Dan Mullaney, Chief US Negotiator for the Transatlantic Trade and Investment Partnership (TTIP), Ignacio Garcia Bercero, Chief EU Negotiator for TTIP - TTIP Negotiations. Round Two. Seconds Out.

TTIP Negotiations. Round Two. Seconds Out.

 Dan Mullaney, Chief US Negotiator for the Transatlantic  Trade and Investment Partnership (TTIP), Ignacio Garcia Bercero, Chief EU Negotiator for TTIP - TTIP Negotiations. Round Two. Seconds Out.

Negotiators meet for the second round of Transatlantic Trade and Investment Partnership talks. The EU and U.S. EU negotiators met in Brussels yesterday for the first day in a second round of talks to foster progress in the Transatlantic Trade and Investment Partnership (TTIP).

The beginning of the week will be devoted to discussions on investment rules and trade in services.

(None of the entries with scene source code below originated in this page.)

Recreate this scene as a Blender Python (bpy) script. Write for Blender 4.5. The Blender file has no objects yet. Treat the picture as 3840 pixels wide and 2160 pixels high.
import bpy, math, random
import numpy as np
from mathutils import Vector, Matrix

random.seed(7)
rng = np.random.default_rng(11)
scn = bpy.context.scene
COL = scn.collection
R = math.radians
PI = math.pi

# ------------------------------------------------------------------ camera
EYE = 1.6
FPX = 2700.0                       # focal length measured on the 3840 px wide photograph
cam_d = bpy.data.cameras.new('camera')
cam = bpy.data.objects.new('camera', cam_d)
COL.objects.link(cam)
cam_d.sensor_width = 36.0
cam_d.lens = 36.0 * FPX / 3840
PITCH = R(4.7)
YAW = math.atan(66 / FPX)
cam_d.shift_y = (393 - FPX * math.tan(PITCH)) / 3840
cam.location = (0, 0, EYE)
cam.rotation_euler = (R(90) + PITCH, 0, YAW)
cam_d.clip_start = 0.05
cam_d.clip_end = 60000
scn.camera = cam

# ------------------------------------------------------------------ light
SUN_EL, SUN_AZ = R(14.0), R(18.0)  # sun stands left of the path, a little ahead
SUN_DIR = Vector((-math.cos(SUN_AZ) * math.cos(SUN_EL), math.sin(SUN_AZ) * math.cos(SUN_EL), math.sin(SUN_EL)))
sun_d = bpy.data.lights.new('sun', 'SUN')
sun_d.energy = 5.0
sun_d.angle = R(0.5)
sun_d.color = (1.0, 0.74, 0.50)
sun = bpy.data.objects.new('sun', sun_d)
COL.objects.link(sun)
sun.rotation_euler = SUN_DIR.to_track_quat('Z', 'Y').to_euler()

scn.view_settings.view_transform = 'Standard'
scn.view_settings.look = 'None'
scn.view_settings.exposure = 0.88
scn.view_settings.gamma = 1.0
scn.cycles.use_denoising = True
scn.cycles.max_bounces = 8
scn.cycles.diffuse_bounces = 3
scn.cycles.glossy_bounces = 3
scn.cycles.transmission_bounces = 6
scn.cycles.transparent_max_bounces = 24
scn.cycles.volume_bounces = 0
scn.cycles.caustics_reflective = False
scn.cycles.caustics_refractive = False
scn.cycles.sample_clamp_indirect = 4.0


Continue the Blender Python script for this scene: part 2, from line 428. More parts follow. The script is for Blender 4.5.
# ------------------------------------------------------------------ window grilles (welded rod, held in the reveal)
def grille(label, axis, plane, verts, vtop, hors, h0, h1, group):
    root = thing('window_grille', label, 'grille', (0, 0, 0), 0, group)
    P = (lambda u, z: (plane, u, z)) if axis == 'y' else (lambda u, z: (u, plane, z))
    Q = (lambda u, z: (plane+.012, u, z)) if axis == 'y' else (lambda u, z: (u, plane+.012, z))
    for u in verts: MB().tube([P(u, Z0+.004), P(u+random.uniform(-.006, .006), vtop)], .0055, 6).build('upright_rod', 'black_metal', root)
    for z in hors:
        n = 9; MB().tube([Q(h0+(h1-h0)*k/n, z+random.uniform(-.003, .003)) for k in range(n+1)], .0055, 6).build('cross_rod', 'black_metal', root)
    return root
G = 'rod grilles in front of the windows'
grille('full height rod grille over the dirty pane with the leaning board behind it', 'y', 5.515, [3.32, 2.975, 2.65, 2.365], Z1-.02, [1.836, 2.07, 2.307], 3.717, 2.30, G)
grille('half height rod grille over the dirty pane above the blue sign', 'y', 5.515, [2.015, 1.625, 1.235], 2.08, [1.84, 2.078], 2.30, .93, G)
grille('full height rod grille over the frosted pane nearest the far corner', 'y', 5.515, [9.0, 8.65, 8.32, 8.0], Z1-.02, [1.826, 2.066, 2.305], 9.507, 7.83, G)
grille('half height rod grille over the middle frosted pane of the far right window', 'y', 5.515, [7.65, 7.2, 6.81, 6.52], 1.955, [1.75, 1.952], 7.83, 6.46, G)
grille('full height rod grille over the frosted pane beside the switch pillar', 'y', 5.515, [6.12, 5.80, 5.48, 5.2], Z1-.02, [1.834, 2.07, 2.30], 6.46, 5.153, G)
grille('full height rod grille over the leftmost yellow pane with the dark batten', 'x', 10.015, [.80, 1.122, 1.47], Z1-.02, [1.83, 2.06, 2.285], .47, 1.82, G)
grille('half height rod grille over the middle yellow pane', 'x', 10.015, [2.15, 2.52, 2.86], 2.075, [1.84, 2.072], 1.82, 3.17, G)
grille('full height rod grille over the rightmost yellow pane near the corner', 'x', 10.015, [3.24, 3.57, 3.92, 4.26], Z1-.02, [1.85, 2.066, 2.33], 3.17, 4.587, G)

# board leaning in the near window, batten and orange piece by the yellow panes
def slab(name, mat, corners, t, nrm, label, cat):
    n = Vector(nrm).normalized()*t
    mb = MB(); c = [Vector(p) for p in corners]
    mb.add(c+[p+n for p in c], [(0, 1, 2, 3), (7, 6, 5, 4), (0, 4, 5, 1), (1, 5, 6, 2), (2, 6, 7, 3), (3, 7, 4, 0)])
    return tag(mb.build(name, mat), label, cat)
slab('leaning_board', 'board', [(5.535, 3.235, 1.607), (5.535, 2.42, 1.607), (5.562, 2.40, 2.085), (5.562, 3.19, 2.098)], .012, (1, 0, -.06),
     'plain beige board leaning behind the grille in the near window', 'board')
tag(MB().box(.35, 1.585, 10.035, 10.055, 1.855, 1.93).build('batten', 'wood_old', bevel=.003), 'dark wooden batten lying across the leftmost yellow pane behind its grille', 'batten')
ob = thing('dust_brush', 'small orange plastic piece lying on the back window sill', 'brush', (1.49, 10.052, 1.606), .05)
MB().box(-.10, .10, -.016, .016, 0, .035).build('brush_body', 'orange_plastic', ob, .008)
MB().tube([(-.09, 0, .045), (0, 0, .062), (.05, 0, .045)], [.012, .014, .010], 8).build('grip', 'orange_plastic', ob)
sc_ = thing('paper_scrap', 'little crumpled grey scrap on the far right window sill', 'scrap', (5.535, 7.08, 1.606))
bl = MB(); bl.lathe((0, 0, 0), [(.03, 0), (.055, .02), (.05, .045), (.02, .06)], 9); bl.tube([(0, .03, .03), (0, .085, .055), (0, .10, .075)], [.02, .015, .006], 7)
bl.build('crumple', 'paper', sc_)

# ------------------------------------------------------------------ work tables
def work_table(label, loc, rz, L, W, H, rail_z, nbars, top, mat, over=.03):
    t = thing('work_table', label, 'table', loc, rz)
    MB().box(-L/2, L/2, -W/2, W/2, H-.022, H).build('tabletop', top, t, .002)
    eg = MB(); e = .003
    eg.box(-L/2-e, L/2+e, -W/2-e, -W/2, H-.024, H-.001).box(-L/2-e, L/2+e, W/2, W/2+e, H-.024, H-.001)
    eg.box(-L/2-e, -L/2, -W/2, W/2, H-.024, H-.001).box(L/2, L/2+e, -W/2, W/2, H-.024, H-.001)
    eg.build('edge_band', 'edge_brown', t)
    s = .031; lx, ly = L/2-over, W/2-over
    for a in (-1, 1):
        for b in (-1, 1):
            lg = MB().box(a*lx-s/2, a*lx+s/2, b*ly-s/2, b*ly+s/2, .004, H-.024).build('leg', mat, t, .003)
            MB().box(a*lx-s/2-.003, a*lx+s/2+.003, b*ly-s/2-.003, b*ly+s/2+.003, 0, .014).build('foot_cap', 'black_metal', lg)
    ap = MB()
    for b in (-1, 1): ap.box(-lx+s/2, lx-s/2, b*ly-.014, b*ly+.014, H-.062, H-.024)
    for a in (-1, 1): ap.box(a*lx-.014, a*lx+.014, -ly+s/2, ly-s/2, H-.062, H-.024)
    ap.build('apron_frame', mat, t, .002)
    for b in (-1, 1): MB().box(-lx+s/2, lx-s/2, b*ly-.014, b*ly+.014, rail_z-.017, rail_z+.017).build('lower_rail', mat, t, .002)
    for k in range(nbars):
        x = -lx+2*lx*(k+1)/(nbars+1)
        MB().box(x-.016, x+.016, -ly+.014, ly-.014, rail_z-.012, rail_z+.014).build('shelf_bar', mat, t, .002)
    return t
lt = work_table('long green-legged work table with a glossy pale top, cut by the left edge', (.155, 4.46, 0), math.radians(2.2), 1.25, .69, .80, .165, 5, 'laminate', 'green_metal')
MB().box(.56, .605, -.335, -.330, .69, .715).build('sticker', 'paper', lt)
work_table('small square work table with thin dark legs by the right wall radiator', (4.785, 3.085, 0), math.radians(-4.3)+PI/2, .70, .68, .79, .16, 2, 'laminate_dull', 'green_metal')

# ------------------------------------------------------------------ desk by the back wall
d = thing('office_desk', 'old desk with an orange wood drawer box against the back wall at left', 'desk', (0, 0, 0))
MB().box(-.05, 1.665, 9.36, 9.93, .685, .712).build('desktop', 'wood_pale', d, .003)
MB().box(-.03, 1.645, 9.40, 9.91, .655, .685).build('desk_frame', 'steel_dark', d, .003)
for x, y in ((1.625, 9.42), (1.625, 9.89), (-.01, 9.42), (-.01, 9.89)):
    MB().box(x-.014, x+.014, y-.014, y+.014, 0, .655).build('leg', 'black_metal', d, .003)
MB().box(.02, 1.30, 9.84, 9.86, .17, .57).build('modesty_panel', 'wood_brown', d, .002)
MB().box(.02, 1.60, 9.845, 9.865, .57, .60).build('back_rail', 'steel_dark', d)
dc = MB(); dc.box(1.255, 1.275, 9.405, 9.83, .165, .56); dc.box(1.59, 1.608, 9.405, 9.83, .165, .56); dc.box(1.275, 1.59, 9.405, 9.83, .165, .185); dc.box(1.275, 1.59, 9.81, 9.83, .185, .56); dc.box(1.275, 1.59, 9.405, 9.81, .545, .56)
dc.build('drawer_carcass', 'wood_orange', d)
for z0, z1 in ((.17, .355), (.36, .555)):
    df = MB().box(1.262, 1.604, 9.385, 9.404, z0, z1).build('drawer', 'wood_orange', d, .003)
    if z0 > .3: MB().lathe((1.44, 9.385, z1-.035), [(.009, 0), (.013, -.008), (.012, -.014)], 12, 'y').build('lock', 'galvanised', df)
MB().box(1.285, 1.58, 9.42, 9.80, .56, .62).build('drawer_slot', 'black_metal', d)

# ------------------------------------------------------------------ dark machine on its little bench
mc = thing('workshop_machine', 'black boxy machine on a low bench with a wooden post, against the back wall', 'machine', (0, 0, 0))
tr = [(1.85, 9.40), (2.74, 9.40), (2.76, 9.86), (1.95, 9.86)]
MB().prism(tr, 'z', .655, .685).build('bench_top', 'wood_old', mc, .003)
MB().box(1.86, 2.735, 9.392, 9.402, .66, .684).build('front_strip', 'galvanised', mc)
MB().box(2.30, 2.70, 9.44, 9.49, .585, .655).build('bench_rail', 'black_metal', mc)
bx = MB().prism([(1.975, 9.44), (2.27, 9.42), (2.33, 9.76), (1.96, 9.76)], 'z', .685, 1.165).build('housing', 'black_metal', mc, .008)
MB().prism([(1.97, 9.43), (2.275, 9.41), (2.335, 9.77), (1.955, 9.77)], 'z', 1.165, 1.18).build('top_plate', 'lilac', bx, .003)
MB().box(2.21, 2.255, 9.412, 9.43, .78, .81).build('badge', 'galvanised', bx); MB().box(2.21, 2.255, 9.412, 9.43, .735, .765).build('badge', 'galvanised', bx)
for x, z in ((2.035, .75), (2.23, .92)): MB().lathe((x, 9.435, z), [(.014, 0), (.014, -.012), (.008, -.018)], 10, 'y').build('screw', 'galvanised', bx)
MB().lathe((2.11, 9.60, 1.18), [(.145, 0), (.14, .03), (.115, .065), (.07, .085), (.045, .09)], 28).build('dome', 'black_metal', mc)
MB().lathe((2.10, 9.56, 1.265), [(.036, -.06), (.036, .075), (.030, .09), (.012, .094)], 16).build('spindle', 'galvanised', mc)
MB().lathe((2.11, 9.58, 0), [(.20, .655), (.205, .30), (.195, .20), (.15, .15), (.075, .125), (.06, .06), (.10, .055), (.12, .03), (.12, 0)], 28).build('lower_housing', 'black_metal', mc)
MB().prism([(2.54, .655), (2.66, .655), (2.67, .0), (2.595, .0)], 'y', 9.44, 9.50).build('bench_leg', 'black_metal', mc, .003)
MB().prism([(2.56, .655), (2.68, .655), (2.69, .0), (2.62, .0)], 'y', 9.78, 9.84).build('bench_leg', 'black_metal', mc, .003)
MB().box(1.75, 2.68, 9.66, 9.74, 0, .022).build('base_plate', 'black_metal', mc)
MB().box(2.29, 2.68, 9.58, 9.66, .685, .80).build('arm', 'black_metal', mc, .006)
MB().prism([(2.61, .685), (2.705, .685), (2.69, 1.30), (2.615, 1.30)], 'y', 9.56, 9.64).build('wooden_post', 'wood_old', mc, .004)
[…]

The teams of negotiators will continue working on those topics during the course of the week, as other negotiators meet to discuss a range of regulatory issues, including regulatory coherence, technical barriers to trade, and sectoral approaches, as well as energy and raw materials, supplemented by video conferences on sanitary and phytosanitary measures and other topics.

The Transatlantic Trade and Investment Partnership (TTIP) is a trade agreement currently being negotiated between the European Union and the United States. It aims at removing trade barriers in a wide range of economic sectors to make it easier to buy and sell goods and services between the EU and the US.

On top of cutting tariffs across all sectors, the EU and the US want to tackle barriers behind the customs border – such as differences in technical regulations, standards and approval procedures. These often cost unnecessary time and money for companies who want to sell their products on both markets. For example, when a car is approved as safe in the EU, it has to undergo a new approval procedure in the US even though the safety standards are similar.

The TTIP negotiations will also look at opening both markets for services, investment, and public procurement.  They could also shape global rules on trade.